Auberge du 15: A modern talent

Foie Gras Auberge du 15 9 20 11

My eyes light up when the menu reads, quite simply, in bold letters, Boeuf, Cochon, Carré d’Agneau, Pigeon, Caneton, Turbot, Langoustines. There’s a good chance that means there won’t be foam, and that the chef prides himself on the quality of his ingredients over his prowess in putting things together. Simplicity will reign on the plate. That’s the case at the 6-month old Auberge du 15, located not in the 15th but the 13th, so don’t be confused.

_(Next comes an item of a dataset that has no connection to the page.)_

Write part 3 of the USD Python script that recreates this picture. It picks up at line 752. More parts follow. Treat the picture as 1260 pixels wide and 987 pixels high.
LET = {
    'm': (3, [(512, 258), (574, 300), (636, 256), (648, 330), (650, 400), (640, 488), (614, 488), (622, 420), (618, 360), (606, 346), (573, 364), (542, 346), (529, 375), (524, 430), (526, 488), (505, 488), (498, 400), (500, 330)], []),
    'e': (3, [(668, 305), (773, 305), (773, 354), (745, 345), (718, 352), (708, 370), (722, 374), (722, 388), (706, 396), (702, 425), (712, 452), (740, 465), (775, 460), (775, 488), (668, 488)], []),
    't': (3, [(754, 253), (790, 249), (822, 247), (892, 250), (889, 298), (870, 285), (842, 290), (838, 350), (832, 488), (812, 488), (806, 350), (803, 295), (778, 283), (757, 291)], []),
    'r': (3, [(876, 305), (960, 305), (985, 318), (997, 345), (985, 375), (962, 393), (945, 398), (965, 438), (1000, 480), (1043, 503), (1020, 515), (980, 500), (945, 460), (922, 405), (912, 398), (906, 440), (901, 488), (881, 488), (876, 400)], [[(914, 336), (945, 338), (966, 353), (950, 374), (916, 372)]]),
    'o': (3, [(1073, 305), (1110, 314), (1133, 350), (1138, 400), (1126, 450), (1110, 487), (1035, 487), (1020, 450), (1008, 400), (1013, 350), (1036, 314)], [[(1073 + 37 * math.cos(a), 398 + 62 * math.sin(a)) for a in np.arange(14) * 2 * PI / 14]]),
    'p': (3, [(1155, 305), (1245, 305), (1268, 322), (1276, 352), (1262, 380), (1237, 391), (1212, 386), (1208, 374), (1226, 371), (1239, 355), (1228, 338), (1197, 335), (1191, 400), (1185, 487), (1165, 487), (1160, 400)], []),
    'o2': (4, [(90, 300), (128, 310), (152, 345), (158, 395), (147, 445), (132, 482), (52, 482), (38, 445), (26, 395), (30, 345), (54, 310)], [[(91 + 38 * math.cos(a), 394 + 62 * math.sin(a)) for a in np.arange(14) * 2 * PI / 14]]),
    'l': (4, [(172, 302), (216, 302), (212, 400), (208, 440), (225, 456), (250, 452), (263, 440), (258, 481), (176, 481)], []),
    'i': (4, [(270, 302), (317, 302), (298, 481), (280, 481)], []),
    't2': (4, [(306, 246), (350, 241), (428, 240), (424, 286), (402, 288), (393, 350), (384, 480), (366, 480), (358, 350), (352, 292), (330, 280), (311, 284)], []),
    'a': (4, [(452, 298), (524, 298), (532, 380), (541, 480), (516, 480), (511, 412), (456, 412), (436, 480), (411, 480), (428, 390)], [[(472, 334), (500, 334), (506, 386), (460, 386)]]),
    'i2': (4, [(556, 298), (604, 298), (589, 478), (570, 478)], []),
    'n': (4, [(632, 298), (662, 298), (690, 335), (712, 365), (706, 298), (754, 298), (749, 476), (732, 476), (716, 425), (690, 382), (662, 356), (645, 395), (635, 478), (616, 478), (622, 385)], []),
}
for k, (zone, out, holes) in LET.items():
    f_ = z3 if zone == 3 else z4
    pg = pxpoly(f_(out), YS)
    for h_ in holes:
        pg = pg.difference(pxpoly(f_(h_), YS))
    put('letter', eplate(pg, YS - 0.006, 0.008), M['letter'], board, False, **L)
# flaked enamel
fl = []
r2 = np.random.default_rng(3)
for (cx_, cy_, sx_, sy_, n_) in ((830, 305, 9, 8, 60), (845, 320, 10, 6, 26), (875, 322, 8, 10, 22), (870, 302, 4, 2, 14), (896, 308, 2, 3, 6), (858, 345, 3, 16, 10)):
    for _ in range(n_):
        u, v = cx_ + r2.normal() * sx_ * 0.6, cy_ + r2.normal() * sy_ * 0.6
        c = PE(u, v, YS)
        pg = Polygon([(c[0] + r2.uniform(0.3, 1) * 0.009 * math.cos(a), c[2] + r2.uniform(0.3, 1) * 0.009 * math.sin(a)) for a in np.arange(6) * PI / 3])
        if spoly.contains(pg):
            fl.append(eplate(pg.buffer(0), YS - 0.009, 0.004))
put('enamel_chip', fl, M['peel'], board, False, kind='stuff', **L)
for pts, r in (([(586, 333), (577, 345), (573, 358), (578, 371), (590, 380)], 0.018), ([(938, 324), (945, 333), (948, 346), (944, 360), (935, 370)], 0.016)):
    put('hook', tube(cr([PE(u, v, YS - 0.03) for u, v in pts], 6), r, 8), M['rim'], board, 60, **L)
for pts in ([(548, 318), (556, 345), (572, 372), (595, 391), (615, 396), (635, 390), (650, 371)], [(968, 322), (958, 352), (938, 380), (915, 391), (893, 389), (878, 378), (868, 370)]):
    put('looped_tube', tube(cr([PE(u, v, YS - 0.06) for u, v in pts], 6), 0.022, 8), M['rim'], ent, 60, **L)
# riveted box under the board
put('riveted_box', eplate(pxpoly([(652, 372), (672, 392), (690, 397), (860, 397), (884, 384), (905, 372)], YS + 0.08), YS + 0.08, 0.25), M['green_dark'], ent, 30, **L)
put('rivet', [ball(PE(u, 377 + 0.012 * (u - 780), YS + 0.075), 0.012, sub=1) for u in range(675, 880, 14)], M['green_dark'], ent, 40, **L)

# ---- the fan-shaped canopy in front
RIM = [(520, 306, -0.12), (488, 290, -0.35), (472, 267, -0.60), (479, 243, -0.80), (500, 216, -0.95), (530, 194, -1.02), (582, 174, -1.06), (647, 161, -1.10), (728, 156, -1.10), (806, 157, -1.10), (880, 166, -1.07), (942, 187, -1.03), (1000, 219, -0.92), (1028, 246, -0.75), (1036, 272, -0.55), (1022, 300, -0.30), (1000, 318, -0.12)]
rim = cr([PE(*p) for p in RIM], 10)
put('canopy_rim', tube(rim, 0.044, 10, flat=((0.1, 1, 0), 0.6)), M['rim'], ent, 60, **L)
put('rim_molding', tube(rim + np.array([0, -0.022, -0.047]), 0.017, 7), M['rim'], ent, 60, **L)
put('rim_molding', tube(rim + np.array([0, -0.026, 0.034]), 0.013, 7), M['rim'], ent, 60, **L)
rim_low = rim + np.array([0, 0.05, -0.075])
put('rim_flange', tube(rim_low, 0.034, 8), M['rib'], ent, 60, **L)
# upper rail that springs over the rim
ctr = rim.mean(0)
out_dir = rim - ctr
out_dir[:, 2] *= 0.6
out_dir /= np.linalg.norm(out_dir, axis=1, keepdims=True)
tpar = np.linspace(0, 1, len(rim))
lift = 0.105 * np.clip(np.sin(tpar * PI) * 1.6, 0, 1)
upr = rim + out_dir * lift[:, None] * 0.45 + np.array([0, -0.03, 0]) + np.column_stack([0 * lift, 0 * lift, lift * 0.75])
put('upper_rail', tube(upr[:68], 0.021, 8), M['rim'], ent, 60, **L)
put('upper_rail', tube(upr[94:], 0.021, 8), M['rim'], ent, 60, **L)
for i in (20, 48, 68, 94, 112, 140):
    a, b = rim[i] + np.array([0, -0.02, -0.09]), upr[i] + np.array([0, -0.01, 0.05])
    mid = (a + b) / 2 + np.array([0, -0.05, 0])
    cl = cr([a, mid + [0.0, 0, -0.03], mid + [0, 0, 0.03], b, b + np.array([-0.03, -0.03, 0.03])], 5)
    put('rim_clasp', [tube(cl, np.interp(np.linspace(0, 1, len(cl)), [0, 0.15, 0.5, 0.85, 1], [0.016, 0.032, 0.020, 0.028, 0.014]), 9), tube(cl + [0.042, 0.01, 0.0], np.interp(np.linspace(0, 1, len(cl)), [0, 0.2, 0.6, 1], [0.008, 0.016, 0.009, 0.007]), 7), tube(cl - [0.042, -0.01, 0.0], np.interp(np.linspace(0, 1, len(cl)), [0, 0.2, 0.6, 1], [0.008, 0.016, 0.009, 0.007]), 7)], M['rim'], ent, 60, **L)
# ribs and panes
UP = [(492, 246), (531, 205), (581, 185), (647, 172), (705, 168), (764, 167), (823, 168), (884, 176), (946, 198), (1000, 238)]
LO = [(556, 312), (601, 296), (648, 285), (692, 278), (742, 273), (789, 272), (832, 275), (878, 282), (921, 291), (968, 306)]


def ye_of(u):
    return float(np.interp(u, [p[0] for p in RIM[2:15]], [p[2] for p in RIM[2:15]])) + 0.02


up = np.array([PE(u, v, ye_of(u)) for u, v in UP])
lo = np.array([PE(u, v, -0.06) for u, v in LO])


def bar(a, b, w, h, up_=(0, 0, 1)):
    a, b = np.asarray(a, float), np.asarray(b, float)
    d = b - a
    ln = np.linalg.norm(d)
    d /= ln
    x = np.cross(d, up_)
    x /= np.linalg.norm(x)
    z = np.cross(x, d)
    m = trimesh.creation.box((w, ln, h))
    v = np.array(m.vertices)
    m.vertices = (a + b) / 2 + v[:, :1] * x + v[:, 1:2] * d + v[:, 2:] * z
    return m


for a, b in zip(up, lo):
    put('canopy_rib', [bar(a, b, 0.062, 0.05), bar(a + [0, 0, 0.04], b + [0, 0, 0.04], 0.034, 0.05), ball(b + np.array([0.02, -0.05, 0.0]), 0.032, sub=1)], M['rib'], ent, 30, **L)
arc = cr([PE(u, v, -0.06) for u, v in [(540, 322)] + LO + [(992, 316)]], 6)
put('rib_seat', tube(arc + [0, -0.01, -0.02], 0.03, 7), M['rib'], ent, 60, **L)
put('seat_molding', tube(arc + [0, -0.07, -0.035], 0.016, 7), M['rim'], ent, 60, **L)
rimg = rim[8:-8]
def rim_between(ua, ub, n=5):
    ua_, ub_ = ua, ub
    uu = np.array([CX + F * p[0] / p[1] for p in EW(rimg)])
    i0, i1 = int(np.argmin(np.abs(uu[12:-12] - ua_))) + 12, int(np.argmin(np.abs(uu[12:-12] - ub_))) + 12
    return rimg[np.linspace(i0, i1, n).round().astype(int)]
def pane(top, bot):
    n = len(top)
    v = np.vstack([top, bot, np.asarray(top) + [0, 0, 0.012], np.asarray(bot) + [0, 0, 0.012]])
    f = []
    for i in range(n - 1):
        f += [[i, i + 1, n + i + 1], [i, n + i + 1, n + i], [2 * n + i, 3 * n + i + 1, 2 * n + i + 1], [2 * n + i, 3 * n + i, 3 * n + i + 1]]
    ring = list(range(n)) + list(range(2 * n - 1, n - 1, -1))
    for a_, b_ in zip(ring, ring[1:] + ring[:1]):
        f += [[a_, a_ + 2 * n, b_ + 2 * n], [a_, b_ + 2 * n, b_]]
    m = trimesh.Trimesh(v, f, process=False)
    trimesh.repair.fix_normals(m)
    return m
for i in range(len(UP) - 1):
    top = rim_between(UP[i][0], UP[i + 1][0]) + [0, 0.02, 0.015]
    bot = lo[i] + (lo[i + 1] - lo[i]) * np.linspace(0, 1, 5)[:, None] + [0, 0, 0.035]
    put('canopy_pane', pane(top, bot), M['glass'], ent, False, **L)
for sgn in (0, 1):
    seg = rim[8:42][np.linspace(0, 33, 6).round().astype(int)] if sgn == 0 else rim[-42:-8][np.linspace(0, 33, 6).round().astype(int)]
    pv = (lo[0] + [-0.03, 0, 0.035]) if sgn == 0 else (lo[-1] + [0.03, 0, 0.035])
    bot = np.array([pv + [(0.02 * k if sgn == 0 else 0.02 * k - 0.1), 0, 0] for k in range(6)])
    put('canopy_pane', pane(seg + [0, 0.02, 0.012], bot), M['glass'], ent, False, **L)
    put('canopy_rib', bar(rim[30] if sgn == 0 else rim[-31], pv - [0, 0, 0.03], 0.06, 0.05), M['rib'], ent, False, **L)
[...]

I love the fact that chef Nicolas Castelet chose to name the little spot auberge, for that tips us off that we should expect something homey.  But lucky for us it’s not the sauced up, overcooked fare of days gone, but food that’s alert, welcoming, and satisfying. He makes much of his food look picture-perfect pretty, but not the fussed up, “don’t eat me” sort. There are many things I love about this clean, modernly outfitted spot: A giant plate of paper-thin slices of ham from Osptial “3 Fermes” in Basque country was actually enough for a dinner, paired with their can’t-stop-eating it bread and salty butter. A giant bowl of wild cepes was probably the best version of those giant, meaty mushrooms I have tasted in a long time. They were firm, perfectly cooked, gently seasoned, a dream. And I will return, for sure, just to sample their pitch-perfect aligoté, creamy mashed potatoes laced with fresh young Cantal cheese. That dish is one of the miracles of French regional cooking. I guess that it’s odd to complain about portions that are too large, but I hate it when I have to return a plate half eaten, as I did with their giant roasted pigeon. The poultry was  perfectly cooked, but too much for this diner to handle. One of Castelet’s most beautiful dishes --- a firm slice of foie gras terrine (photo) topped with a fruity glaze – was, alas, underseasoned and bland, a problem I noted with many dishes throughout the meal. A rhubarb tart was without interest, though the raspberry charlotte was worthy, and classic. The wine list is intelligently conceived, with a bright, finely acidic Jurancon sec Chant Vignes (nicely priced at 35 euros a bottle) and an equally winning red Irouleguy Harri Gorri from the Basque winemaking star Etienne Brana (priced at 34 euros.) I’ll be back, for sure, to try the langoustines, cote de boeuf, and crab topped with the French caviar d’Aquitaine.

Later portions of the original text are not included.